Prof Mbata : Ainsi que je l’avais dit, l’irréparable avait déjà été commis. Comment une Cour constitutionnelle pouvait-elle invalider un Député élu avec plus de 20 000 voix au profit d’une candidate qui n’en avait obtenu que quelques centaines même si le premier devait être rétabli dans son siège après rectification d’une prétendue « erreur matérielle » ? Comment un candidat validé à la suite d’une rectification d’erreur matérielle pouvait-il être radié au stylo dans l’arrêt définitif rendu seulement un jour après ? Les « Kuluna » portent aussi des cravates et même des toges et méritent des sanctions exemplaires! Au niveau de la Cour constitutionnelle et dans l’ensemble de l’appareil judiciaire, il nous faut des hommes intègres, incorruptibles, respectueux de la Constitution et des lois et d’une moralité irréprochable si nous voulons bâtir un Etat de droit démocratique et une Nation prospère au cœur de l’Afrique. Tout le monde, juriste ou détenteur d’un diplôme des sciences sociales ou philosophiques ne peut pas être nommé membre de la Cour constitutionnelle. Il est certain que la Cour constitutionnelle actuelle n’est pas composée des magistrats les plus compétents et les plus vertueux de la République, mais de ceux qui ont su faire allégeance à l’ancienne Majorité présidentielle et qui ont été désignés sans tenir compte des critères de compétence, de probité ni de moralité. 

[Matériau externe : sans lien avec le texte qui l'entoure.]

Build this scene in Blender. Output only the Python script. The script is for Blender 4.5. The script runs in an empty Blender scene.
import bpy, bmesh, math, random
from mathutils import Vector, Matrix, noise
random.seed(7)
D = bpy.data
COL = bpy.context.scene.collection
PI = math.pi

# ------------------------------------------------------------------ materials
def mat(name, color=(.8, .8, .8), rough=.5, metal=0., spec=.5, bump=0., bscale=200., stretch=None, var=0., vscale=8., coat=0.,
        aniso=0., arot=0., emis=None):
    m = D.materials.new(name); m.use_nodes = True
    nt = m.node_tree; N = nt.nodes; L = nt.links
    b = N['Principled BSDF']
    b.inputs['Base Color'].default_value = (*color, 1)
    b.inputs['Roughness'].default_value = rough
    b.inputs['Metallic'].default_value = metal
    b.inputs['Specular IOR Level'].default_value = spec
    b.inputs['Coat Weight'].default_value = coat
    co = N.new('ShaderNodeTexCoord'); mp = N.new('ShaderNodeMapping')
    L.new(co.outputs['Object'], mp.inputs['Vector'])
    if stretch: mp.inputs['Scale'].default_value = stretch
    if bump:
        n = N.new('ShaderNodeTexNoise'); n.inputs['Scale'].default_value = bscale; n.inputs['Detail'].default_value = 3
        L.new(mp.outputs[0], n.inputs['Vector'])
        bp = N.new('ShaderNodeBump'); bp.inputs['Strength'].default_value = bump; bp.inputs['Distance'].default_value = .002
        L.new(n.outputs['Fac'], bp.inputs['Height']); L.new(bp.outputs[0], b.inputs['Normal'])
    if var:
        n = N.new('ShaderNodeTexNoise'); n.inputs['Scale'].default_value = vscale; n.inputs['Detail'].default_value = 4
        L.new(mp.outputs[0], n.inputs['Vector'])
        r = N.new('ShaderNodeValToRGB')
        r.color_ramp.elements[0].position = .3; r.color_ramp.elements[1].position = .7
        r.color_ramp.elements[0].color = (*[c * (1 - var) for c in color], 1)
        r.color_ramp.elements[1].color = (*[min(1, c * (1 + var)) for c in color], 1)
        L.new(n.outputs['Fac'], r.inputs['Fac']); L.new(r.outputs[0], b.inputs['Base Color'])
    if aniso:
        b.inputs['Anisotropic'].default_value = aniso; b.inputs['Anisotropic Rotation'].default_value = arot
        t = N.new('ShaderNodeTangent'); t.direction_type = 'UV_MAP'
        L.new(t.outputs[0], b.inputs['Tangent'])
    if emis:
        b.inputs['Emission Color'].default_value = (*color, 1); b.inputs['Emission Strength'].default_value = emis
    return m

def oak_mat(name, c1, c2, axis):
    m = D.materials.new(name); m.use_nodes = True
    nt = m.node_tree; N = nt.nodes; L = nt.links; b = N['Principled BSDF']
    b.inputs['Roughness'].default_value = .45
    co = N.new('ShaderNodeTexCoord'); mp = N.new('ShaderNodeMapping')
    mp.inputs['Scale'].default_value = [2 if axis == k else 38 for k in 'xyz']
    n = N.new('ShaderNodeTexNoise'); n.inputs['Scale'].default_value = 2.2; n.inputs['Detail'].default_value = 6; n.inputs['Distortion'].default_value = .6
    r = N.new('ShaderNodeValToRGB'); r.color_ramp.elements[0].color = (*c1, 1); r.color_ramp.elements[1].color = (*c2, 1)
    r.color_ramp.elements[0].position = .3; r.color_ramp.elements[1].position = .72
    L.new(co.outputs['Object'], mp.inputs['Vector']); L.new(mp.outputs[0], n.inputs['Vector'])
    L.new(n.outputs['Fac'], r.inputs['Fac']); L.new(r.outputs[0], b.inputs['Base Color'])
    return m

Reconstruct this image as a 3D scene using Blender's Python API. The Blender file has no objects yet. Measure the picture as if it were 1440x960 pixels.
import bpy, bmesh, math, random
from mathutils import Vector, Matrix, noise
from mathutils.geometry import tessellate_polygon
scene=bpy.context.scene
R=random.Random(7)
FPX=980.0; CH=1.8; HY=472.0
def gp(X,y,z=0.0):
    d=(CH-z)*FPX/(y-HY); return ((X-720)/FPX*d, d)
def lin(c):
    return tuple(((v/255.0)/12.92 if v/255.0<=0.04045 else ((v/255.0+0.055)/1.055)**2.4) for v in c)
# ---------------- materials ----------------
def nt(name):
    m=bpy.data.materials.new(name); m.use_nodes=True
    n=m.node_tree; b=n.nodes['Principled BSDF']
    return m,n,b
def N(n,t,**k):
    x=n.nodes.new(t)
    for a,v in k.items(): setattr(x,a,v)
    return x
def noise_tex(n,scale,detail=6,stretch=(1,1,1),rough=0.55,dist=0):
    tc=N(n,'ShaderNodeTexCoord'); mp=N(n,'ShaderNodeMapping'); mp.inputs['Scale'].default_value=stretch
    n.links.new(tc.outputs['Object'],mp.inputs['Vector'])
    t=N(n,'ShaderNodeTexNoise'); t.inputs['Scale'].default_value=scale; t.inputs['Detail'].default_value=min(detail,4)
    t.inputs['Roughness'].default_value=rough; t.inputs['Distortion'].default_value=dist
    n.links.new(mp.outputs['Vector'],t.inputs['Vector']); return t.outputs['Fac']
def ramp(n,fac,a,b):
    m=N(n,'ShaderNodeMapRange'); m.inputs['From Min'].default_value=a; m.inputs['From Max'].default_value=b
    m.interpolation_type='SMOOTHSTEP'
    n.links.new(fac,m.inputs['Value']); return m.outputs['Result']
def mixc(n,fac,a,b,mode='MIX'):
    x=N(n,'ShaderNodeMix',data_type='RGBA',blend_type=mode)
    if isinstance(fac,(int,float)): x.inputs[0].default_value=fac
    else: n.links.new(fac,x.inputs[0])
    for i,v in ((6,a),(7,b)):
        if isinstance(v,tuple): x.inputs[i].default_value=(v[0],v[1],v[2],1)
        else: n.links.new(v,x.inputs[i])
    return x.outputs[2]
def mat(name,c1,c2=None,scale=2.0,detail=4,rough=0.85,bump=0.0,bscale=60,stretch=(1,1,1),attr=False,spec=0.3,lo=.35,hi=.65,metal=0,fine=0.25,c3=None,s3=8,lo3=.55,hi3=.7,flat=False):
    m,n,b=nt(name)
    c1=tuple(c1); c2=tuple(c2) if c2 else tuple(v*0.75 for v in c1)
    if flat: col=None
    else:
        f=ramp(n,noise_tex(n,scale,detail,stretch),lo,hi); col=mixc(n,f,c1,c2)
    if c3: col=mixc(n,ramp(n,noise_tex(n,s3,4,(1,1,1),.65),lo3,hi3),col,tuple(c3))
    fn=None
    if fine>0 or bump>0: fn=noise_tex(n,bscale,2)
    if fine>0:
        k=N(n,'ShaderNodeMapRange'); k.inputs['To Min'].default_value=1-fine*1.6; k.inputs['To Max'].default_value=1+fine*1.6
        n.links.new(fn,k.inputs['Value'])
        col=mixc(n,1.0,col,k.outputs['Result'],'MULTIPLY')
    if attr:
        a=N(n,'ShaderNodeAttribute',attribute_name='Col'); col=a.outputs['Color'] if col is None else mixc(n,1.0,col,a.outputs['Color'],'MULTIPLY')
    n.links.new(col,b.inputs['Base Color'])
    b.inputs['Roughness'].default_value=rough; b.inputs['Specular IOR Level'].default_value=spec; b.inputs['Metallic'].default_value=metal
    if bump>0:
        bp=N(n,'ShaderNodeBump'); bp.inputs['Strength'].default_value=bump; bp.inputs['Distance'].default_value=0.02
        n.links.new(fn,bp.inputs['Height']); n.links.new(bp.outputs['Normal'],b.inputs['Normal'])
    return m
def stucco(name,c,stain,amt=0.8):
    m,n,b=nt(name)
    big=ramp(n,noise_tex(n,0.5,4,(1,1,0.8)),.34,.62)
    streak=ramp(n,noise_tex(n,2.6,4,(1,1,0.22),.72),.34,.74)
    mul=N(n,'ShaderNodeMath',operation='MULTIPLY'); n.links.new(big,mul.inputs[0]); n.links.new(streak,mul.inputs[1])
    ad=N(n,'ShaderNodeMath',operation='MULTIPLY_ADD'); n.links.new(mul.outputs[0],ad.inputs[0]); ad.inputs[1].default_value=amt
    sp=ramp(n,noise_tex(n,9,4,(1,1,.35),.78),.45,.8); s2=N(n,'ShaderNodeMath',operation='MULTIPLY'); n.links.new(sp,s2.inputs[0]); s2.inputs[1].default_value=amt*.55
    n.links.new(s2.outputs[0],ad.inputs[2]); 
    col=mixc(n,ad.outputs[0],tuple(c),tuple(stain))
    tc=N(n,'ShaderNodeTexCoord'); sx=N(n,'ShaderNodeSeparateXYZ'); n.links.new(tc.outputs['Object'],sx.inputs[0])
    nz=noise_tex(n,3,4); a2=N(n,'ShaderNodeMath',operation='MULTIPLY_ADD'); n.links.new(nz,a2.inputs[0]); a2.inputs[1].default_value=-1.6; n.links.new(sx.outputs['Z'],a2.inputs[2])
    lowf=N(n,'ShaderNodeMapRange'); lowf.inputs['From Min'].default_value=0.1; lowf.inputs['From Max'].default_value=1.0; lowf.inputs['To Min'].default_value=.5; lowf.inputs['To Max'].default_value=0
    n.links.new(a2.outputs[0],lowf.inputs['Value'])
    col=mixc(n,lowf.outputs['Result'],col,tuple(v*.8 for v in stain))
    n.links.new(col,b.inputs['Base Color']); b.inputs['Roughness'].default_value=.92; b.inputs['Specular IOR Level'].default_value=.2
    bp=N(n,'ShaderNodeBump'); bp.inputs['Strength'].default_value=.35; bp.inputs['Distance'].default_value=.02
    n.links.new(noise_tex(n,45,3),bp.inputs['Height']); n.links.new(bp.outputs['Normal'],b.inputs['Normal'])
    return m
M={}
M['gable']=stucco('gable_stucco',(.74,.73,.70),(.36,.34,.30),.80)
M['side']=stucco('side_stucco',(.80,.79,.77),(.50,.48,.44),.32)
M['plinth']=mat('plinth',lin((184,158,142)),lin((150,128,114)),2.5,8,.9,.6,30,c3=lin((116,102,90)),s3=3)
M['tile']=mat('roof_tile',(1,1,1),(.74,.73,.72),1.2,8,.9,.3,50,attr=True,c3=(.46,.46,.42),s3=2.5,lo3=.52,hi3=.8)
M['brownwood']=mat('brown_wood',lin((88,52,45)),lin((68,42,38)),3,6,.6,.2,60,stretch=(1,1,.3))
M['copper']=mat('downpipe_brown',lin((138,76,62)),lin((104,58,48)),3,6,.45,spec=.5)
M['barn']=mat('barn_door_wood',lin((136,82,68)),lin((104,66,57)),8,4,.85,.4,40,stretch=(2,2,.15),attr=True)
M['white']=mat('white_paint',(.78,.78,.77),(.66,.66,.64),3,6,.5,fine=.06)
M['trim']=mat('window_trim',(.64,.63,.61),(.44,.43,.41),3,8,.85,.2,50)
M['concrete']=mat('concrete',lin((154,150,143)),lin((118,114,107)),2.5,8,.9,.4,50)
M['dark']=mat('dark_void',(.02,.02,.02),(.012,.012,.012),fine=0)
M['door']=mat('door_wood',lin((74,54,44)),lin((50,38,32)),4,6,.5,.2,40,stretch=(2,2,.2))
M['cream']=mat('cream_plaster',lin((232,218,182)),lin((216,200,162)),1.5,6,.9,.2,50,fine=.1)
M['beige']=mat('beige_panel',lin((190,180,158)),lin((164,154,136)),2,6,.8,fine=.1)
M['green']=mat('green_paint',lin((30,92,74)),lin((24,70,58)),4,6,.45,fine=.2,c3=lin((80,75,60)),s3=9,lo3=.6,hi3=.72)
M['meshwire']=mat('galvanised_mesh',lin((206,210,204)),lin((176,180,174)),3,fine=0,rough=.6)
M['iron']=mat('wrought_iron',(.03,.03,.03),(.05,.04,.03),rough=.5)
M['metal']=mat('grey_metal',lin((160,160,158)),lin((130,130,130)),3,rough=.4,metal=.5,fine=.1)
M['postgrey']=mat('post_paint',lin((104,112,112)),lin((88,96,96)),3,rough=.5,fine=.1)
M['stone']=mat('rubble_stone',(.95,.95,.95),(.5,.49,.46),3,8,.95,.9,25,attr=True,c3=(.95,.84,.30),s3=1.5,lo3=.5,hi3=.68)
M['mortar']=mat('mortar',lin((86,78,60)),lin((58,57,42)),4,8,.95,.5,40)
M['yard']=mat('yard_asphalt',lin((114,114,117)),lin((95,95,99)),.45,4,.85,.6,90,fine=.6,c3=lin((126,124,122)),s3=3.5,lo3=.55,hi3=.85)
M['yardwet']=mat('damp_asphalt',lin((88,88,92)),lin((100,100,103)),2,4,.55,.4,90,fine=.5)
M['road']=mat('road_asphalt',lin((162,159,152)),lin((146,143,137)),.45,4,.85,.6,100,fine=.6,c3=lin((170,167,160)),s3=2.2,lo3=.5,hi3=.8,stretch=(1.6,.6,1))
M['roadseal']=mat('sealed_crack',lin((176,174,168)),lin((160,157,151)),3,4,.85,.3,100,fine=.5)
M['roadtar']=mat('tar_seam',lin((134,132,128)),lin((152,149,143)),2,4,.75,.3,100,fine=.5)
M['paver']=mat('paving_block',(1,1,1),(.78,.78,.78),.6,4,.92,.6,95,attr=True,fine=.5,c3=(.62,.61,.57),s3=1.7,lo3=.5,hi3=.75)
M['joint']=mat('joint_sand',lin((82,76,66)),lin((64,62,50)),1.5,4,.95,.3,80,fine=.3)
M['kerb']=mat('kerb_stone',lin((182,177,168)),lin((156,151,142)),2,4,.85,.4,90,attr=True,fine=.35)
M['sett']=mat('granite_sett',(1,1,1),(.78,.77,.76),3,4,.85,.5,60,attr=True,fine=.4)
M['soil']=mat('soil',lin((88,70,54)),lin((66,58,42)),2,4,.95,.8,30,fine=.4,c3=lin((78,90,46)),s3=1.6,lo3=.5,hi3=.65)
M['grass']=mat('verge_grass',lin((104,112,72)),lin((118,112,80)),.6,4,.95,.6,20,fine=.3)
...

Le peuple de la RDC serait mieux servi si certains membres de la Cour constitutionnelle qui ont appris les principes du règlement du contentieux constitutionnel sur le tas, après qu’ils aient commencé à siéger, pouvaient être renvoyés aux études, bénéficier des séminaires de renforcement de capacité ou accepter de (re)prendre leur retraite pour permettre la recomposition de la Cour surtout que le tirage au sort qui devait permettre la nomination des trois nouveaux membres de la Cour n’avait pas été organisé, en violation de la Constitution. La justice est si importante pour le peuple congolais qu’elle ne saurait être laissée aux mains des personnes incompétentes, immorales ou à moralité douteuse. Dans le cadre de la démocratie participative envisagée par la Constitution, même si les critères de nomination devaient rester les mêmes, la sélection des membres de la Cour constitutionnelle devrait se faire de façon transparente et rigoureuse afin que seuls les plus méritants soient retenus. Le Président de la République qui détient le pouvoir de les nommer (Article 158) devrait y veiller.